[start Data shown]

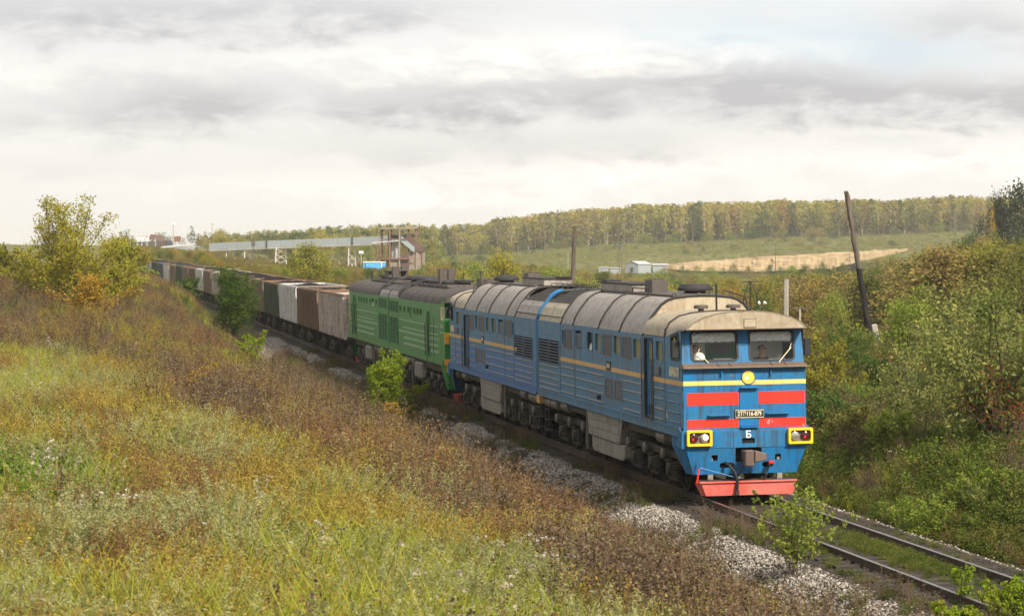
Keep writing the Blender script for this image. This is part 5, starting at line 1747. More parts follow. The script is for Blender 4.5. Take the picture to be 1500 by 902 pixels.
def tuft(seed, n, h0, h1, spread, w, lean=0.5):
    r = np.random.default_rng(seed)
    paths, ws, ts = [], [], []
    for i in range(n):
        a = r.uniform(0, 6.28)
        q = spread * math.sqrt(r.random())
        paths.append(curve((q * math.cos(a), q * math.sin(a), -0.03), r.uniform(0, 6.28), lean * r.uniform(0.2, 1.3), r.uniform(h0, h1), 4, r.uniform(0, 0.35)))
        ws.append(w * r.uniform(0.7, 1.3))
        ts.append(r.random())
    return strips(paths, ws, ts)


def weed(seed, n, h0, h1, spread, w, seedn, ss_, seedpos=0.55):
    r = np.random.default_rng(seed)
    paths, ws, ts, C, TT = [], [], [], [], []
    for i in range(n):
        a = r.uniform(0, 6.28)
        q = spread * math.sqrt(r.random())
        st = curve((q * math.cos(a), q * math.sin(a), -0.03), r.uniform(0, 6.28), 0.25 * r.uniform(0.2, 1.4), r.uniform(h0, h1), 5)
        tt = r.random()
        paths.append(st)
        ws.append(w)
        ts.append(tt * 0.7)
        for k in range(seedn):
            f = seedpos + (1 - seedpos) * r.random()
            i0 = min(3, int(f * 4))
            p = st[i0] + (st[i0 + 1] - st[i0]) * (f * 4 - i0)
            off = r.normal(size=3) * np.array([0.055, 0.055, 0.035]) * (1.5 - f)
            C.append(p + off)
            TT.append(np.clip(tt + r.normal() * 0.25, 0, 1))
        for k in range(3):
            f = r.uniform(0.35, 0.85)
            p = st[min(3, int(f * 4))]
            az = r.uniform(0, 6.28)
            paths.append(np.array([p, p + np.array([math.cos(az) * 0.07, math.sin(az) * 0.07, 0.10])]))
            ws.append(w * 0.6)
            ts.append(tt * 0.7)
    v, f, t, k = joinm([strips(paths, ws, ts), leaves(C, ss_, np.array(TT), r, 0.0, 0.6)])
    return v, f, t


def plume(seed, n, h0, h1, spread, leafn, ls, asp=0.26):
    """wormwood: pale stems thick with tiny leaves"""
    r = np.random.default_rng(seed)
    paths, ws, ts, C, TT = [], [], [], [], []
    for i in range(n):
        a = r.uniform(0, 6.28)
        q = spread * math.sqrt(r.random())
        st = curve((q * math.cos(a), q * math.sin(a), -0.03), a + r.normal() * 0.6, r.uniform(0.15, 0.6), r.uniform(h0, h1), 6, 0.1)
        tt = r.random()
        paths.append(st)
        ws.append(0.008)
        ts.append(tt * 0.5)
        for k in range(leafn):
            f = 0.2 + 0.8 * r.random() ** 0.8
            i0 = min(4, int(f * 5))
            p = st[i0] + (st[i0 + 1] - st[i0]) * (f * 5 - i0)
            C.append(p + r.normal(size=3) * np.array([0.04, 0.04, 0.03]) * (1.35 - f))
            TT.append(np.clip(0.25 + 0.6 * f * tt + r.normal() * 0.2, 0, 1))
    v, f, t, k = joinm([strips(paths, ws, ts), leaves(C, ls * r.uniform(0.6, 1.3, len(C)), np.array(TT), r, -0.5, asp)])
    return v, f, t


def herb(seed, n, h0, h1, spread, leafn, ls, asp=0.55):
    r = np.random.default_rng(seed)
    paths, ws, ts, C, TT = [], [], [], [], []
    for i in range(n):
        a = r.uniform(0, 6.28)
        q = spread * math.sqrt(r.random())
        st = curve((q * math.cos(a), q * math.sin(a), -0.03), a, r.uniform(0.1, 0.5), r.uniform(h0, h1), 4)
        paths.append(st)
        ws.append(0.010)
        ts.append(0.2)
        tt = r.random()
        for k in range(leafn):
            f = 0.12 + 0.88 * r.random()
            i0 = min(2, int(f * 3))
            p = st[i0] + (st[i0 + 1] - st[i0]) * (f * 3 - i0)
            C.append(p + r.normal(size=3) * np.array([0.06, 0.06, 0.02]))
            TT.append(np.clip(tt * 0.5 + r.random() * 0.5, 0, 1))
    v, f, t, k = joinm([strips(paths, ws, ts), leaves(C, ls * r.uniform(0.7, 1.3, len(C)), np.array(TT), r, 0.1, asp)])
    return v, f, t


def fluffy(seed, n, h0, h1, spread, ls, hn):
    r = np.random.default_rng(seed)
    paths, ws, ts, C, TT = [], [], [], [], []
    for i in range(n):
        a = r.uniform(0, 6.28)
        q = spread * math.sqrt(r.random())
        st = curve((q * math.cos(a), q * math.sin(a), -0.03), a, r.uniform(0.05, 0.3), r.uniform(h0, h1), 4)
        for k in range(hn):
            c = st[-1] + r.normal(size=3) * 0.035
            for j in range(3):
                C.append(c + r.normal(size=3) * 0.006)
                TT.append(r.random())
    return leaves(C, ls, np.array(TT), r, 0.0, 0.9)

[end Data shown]

Required task:
Please quote the lines of the material, beginning with the first and ending with the one that contains "return strips(paths, ws, ts)", exactly as written and without any pictures.

Response to the exercise:
Keep writing the Blender script for this image. This is part 5, starting at line 1747. More parts follow. The script is for Blender 4.5. Take the picture to be 1500 by 902 pixels.
def tuft(seed, n, h0, h1, spread, w, lean=0.5):
    r = np.random.default_rng(seed)
    paths, ws, ts = [], [], []
    for i in range(n):
        a = r.uniform(0, 6.28)
        q = spread * math.sqrt(r.random())
        paths.append(curve((q * math.cos(a), q * math.sin(a), -0.03), r.uniform(0, 6.28), lean * r.uniform(0.2, 1.3), r.uniform(h0, h1), 4, r.uniform(0, 0.35)))
        ws.append(w * r.uniform(0.7, 1.3))
        ts.append(r.random())
    return strips(paths, ws, ts)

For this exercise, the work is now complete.